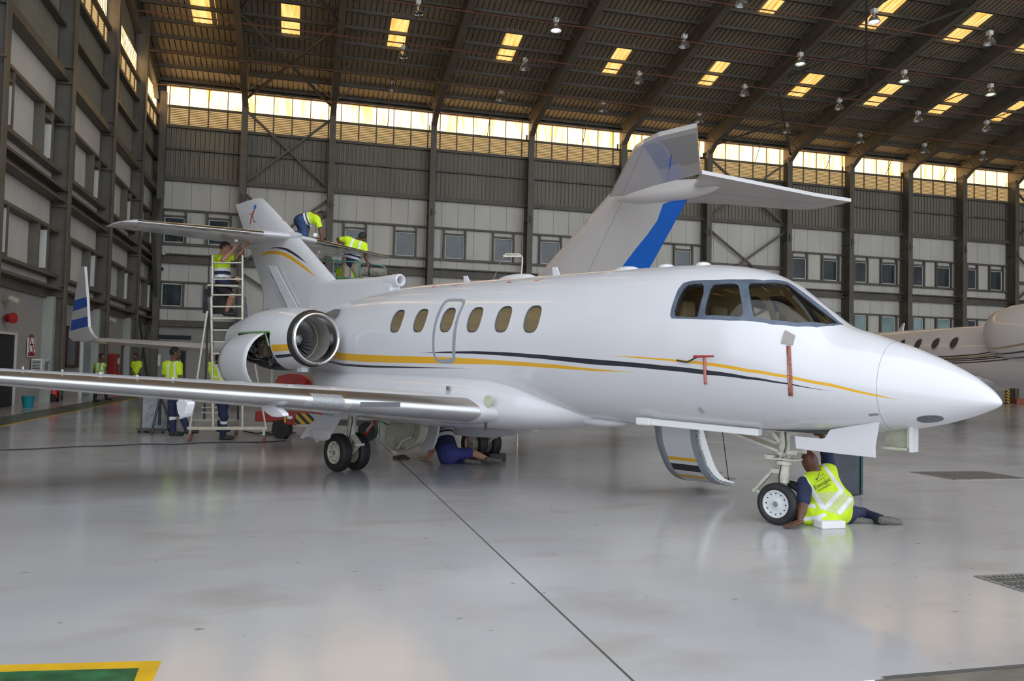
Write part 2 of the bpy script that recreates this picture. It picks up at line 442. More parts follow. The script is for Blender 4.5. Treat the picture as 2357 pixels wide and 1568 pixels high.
# columns and roof beams
def column(u, nw, ax='n', ztop=18.2):
    mb = MB()
    if ax == 'n':
        mb.box2((u - .2, 53.97, 0), (u + .2, 54.01, ztop)); mb.box2((u - .02, 54.01, 0), (u + .02, DW, ztop)); mb.box2((u - .2, DW - .04, 0), (u + .2, DW, ztop))
        for z in (11.9, 3.9, 8.0): mb.box2((u - .19, 54.01, z), (u + .19, DW - .05, z + .03))
        mb.box2((u - .26, 53.93, 12.0), (u + .26, 53.97, 12.06)); mb.cyl((u, 53.9, 11.8), (u, 53.9, 12.3), .05, n=8)
    return mb
for k, u in enumerate(CU_[1:]):
    trim(column(u, DW))
for k, u in enumerate(CU_):
    u = u if k else UL + .12
    mb = MB(); p0, p1 = (54.9, 0), (NF, 0)
    def web(n0, n1):
        pts = [(u, n0, roofz(n0) - 1.35 + 0), (u, n1, roofz(n1) - 1.2), (u, n1, roofz(n1) - .25), (u, n0, roofz(n0) - .25)]
        return pts
    pp = [(u - .02, 54.95, 17.9), (u - .02, 54.0, 17.9), (u - .02, 53.2, roofz(53.2) - 1.25), (u - .02, NF, roofz(NF) - 1.25), (u - .02, NF, roofz(NF) - .22), (u - .02, 54.95, roofz(54.95) - .22)]
    mb.prism(pp, (.04, 0, 0))
    mb.beam((u, 53.2, roofz(53.2) - 1.25), (u, NF, roofz(NF) - 1.25), .38, .05)
    mb.beam((u, 54.0, 17.9), (u, 53.2, roofz(53.2) - 1.25), .38, .05)
    mb.beam((u, 54.9, roofz(54.9) - .24), (u, NF, roofz(NF) - .24), .38, .05)
    trim(mb)
# purlins (one object each) and roof sheet
n = DW - .5; prl = []
k = 0
while n > NF:
    z = roofz(n) - .1
    mb = MB().box2((UL - .2, n - .03, z - .1), (UR, n + .03, z + .1)); mb.box2((UL - .2, n - .03, z - .1), (UR, n + .09, z - .08))
    trim(mb, STL); n -= 1.47; k += 1
# roof sheet with openings for the roof lights
mids = [( (CU_[i] if i else UL) + CU_[i + 1]) / 2 for i in range(len(CU_) - 1)]
lights = []
for i, um in enumerate(mids):
    for (na, nb) in ((45.7, 48.6), (38.5, 41.3), (31.3, 34.1), (24.1, 26.9), (16.9, 19.7), (9.7, 12.5)):
        um2 = -5.7 if i == 0 else um
        lights.append((um2 - .53, um2 + .53, na, nb))
mb = MB(); i = 0; u = UL - .3
brk = sorted(set([NF, DW + .2] + [x for l in lights for x in l[2:]]))
while u < UR:
    v = u + (.06 if i % 2 else .26); dz = .08 if i % 2 else 0
    for a, c in zip(brk[:-1], brk[1:]):
        um = (u + v) / 2; nm = (a + c) / 2
        mt = 0
        for l in lights:
            if l[0] < um < l[1] and l[2] < nm < l[3]: mt = 1; break
        if mt: continue
        mb.add([(u, a, roofz(a) + dz), (v, a, roofz(a) + dz), (v, c, roofz(c) + dz), (u, c, roofz(c) + dz)], [(0, 1, 2, 3)], 0)
        if i % 2: mb.add([(u, a, roofz(a)), (u, a, roofz(a) + .08), (u, c, roofz(c) + .08), (u, c, roofz(c))], [(0, 1, 2, 3)], 1); mb.add([(v, a, roofz(a)), (v, a, roofz(a) + .08), (v, c, roofz(c) + .08), (v, c, roofz(c))], [(0, 1, 2, 3)], 1)  # rib sides get the darker material: shading of the profile put into colour
    u = v; i += 1
struct('ceiling', mb, [ROOFM, STL2], rotz=TH, fixn=False)
for l in lights:
    mb = MB(); u = l[0] - .1; i = 0
    while u < l[1] + .1:
        dz = .03 if i % 2 else .06
        mb.add([(u, l[2] - .03, roofz(l[2] - .03) + dz), (u + .15, l[2] - .03, roofz(l[2] - .03) + dz), (u + .15, l[3] + .03, roofz(l[3] + .03) + dz), (u, l[3] + .03, roofz(l[3] + .03) + dz)], [(0, 1, 2, 3)]); u += .15; i += 1
    struct('window_%d' % wn[0], mb, SKYL, rotz=TH, fixn=False); wn[0] += 1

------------

Please set down each line of the data above exactly as written, without the pictures.

Write part 2 of the bpy script that recreates this picture. It picks up at line 442. More parts follow. The script is for Blender 4.5. Treat the picture as 2357 pixels wide and 1568 pixels high.
# columns and roof beams
def column(u, nw, ax='n', ztop=18.2):
    mb = MB()
    if ax == 'n':
        mb.box2((u - .2, 53.97, 0), (u + .2, 54.01, ztop)); mb.box2((u - .02, 54.01, 0), (u + .02, DW, ztop)); mb.box2((u - .2, DW - .04, 0), (u + .2, DW, ztop))
        for z in (11.9, 3.9, 8.0): mb.box2((u - .19, 54.01, z), (u + .19, DW - .05, z + .03))
        mb.box2((u - .26, 53.93, 12.0), (u + .26, 53.97, 12.06)); mb.cyl((u, 53.9, 11.8), (u, 53.9, 12.3), .05, n=8)
    return mb
for k, u in enumerate(CU_[1:]):
    trim(column(u, DW))
for k, u in enumerate(CU_):
    u = u if k else UL + .12
    mb = MB(); p0, p1 = (54.9, 0), (NF, 0)
    def web(n0, n1):
        pts = [(u, n0, roofz(n0) - 1.35 + 0), (u, n1, roofz(n1) - 1.2), (u, n1, roofz(n1) - .25), (u, n0, roofz(n0) - .25)]
        return pts
    pp = [(u - .02, 54.95, 17.9), (u - .02, 54.0, 17.9), (u - .02, 53.2, roofz(53.2) - 1.25), (u - .02, NF, roofz(NF) - 1.25), (u - .02, NF, roofz(NF) - .22), (u - .02, 54.95, roofz(54.95) - .22)]
    mb.prism(pp, (.04, 0, 0))
    mb.beam((u, 53.2, roofz(53.2) - 1.25), (u, NF, roofz(NF) - 1.25), .38, .05)
    mb.beam((u, 54.0, 17.9), (u, 53.2, roofz(53.2) - 1.25), .38, .05)
    mb.beam((u, 54.9, roofz(54.9) - .24), (u, NF, roofz(NF) - .24), .38, .05)
    trim(mb)
# purlins (one object each) and roof sheet
n = DW - .5; prl = []
k = 0
while n > NF:
    z = roofz(n) - .1
    mb = MB().box2((UL - .2, n - .03, z - .1), (UR, n + .03, z + .1)); mb.box2((UL - .2, n - .03, z - .1), (UR, n + .09, z - .08))
    trim(mb, STL); n -= 1.47; k += 1
# roof sheet with openings for the roof lights
mids = [( (CU_[i] if i else UL) + CU_[i + 1]) / 2 for i in range(len(CU_) - 1)]
lights = []
for i, um in enumerate(mids):
    for (na, nb) in ((45.7, 48.6), (38.5, 41.3), (31.3, 34.1), (24.1, 26.9), (16.9, 19.7), (9.7, 12.5)):
        um2 = -5.7 if i == 0 else um
        lights.append((um2 - .53, um2 + .53, na, nb))
mb = MB(); i = 0; u = UL - .3
brk = sorted(set([NF, DW + .2] + [x for l in lights for x in l[2:]]))
while u < UR:
    v = u + (.06 if i % 2 else .26); dz = .08 if i % 2 else 0
    for a, c in zip(brk[:-1], brk[1:]):
        um = (u + v) / 2; nm = (a + c) / 2
        mt = 0
        for l in lights:
            if l[0] < um < l[1] and l[2] < nm < l[3]: mt = 1; break
        if mt: continue
        mb.add([(u, a, roofz(a) + dz), (v, a, roofz(a) + dz), (v, c, roofz(c) + dz), (u, c, roofz(c) + dz)], [(0, 1, 2, 3)], 0)
        if i % 2: mb.add([(u, a, roofz(a)), (u, a, roofz(a) + .08), (u, c, roofz(c) + .08), (u, c, roofz(c))], [(0, 1, 2, 3)], 1); mb.add([(v, a, roofz(a)), (v, a, roofz(a) + .08), (v, c, roofz(c) + .08), (v, c, roofz(c))], [(0, 1, 2, 3)], 1)  # rib sides get the darker material: shading of the profile put into colour
    u = v; i += 1
struct('ceiling', mb, [ROOFM, STL2], rotz=TH, fixn=False)
for l in lights:
    mb = MB(); u = l[0] - .1; i = 0
    while u < l[1] + .1:
        dz = .03 if i % 2 else .06
        mb.add([(u, l[2] - .03, roofz(l[2] - .03) + dz), (u + .15, l[2] - .03, roofz(l[2] - .03) + dz), (u + .15, l[3] + .03, roofz(l[3] + .03) + dz), (u, l[3] + .03, roofz(l[3] + .03) + dz)], [(0, 1, 2, 3)]); u += .15; i += 1
    struct('window_%d' % wn[0], mb, SKYL, rotz=TH, fixn=False); wn[0] += 1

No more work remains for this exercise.